One of the, perhaps in some ways, least "non-disagreeable" parts of the modern feminist social justice far-leftist "woke" western culture has been the emphasis on "consent". Which, of course, in the far-leftist world view means that women have all the power and men must be subservient slaves to whatever women say, quite particularly when she says "no".
I think that this is once again a (perhaps slightly more minor) example of "the road to hell is paved with good intentions". Yes, it's a good thing for a gentleman to respect women and not force them to do anything they don't want to do, nor be pushy. A gentleman is polite, friendly, shows good manners, and respects women. A true gentleman is someone that people (not just women, but people in general) find nice and a good person to hang around with, and that involves a lot of respect and taking into account other people's feelings and boundaries.
However, like with so many things, also here it seems to be that this whole concept of "consent" has been once again taken to its absolute extreme, to completely ridiculous extents. It's repeated and emphasized over and over, when it comes to dating and relationship advice, by pretty much all of society. "Consent" this, "consent" that, like it's by far the absolute number 1 most important part of human interaction, far far above everything else.
If she says "no", no matter what the situation, then that's it. You have to back off, immediately. Not just if you are trying to have sex with her, but in every possible situation. Even if you just wanted to casually talk about the weather, if she gives even a slight "no", then you have to immediately back off and leave her alone.
You can see this kind of thing sometimes for example when some kind of "dating advice guru" says something absolutely preposterous like "you don't have to accept her rejection", most people immediately gasp in disbelief and outrage, and the guy is called an absolute loser misogynist woman-hater, who would likely rape women if he didn't end up in jail for that.
So yes, even if you would just want to chat with a woman at a bar, maybe buy her a drink, if she indicates in any way, shape or form that she isn't interested, you absolutely must back off immediately, else you are no better than a literal rapist.
I think this has created, and in increasing ways is creating, a culture that's killing romanticism and romantic relationships, especially in the west.
No matter how much people deny it, no matter how much many women deny it, most women like and are attracted to confident men. A man who exudes confidence and courage is much more appealing and attractive than a meek cowardly pushover who gives up and backs off at the first sign of trouble. This shouldn't be a controversial fact of reality (even though some people are trying really hard to make it one.)
What this exaggerated emphasis on "consent" and "immediately back off if she rejects you" is doing is that it's teaching men to look meek, submissive and cowardly pushovers who have no confidence and immediately give up at the first sign of trouble, no matter how minor.
Even men who are actually confident, social, fun to hang around with, amicable, gentlemanly and respectful to women (and all people in general), but who will stand up to bullies and injustice when they have to, will end up looking like cowardly meek pushovers when they immediately back off at the first sign of "rejection", no matter how minor.
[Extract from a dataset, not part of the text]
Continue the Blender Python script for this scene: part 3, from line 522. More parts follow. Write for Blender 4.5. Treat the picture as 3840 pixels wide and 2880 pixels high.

An encounter that could have possibly ended up in a life-long strong loving and passionate relationship was cut before it even had any chance of starting.
You don't win a woman's heart by immediately giving up and going away at the first sign of minor complications. You win a woman's heart by being confident, respectful and likeable. And yes, that means that even if a woman might in some way reject a man's company at first, that doesn't mean he absolutely must immediately go away and never see her again. Pretty much no woman in the history of humanity has in this kind of situation then went to the guy and said to him "wait, I actually didn't mean that, please come back." That's just not how it works.
Many "dating advice gurus" are indeed jackasses and dumbasses. However, I believe that at least some of them have this very idea in their mind when they say that "you don't have to accept her rejection". They are just expressing themselves very poorly, in a manner that will immediately shut off any further conversation, and will drive off the vast majority of listeners.
I am quite sure that this overt emphasis on "consent" and blindly obeying even the slightest hints of a "no" is literally killing millions of potential fulfilling successful relationships before they could even start.
Ironically, it may even be that this is increasing the number of unsuccessful relationships where the guy actually does end up mistreating and abusing the woman. That's because only the abusive jackasses end up being the ones who don't care about the "consent culture" and, at first, end up giving an impression of confidence and bravery (only to later reveal their true nature as abusive and aggressive.)